Temple, whose clients include labor and business
interests, said unions nevertheless have some reason for concern. Those
earlier measures went to voters during the dot-com boom and before the housing bubble burst. Now the state is mired in an economic slump with high unemployment. Voter approval of state lawmakers is abysmal.
Although
it bans both unions and corporations from using payroll-deducted money
for political purposes, the provision would hit unions harder than
business interests because payroll-deducted dues are organized labor’s
chief vehicle for raising political cash. Corporations fill their war
chests with money from company resources and individual executive donations.
"This
is a different environment than in the past," Temple said, and the
proponents "were more clever by putting the corporate stuff in there. I
would think it’s a little unclear how voters will react this time."
In
response, labor organizations have already anted up $18 million for a
campaign to defeat the measure. Supporters, many of them the same donors
who backed the 2005 proposal, have given about one-fifth that amount,
$3.45 million.
A prime reason for the disparity is that business
interests aren’t eager to tangle with labor over the issue, Temple said.
Some employ unionized workers. Others cater to them.
"So a whole bunch of people just want to stay out of the way of this one," Temple said.
Ken Mayer, a political science professor at the University of Wisconsin in Madison, said the campaign pulls together two dominant themes in American politics: the power of labor unions and retribution.
"Conservatives
see politicians and labor ‘ particularly public employee unions ‘ as an
unholy alliance reinforced with union dues used for political
purposes," Mayer said, dismissing Proposition 32’s impact on business
interests. "Clearly, unions are playing defense now."
Labor groups
see the Proposition 32 battle as a fight for survival, he added, which
means they’ll use whatever tactics they can to win.
Mayer had a
front-row seat for the epicenter of such a fight over the past two
years. After Wisconsin lawmakers passed a law that weakened public
employee collective-bargaining rights, unions launched a campaign to
overturn it and recall GOP Gov. Scott Walker.
Several unions
boycotted businesses because the companies or their executives supported
the legislation. The Wisconsin State Employees Union, AFSCME Council
24, reportedly asked businesses to display union signs in their windows.
"Failure
to do so will leave us no choice but (to) do a public boycott of your
business," the letter said. "And sorry, neutral means ‘no’ to those who
work for the largest employer in the area and are union members."
The
courts eventually overturned part of the Wisconsin law, but Walker won
the recall after supporters outspent the unions that tried to unseat him
7 to 1.
"There was a lot of ugliness that surrounded that whole
thing," Mayer recalled. "That’s always a possibility when you have a
huge hot-button labor issue."
In California, Teamsters Joint
Council 42 President Randy Cammack in April publicly "invited" former
Los Angeles Mayor Richard Riordan, a Republican and Proposition 32
supporter, to breakfast to talk over the measure. The location:
Riordan’s downtown Los Angeles restaurant, the Original Pantry.
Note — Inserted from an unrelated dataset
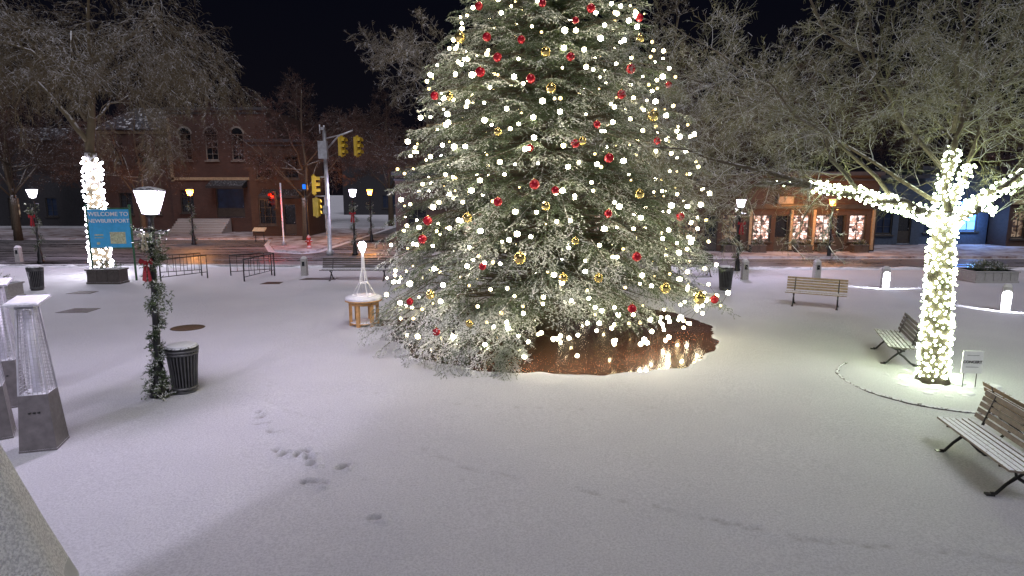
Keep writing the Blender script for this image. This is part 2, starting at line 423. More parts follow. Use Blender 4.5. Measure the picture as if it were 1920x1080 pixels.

"I didn’t think he’d show up," Cammack said, "but he did. We had a pretty good conversation back and forth."
Are more union "visits" to businesses coming?
"Let’s put it this way: Our side is willing to talk to anybody about this issue," Cammack said.
In an interview last week, Suski said he knew that taking on such a highly charged campaign account carried professional risks.
But
he’s used to it. Suski has worked for former GOP Gov. Arnold
Schwarzenegger, handled campaign finances for Arizona Sen. John McCain’s
failed U.S. presidential bid and worked for Jon Huntsman’s presidential
campaign until it folded in January. In April, he signed up with the
Proposition 32 campaign.
"There’s an aversion by political
professionals in Sacramento to shaking up the status quo too much," said
Suski, who characterizes the proposed law as an even-handed constraint
on the influence of both unions and corporations.
He says its impact "outweighs any personal consequences."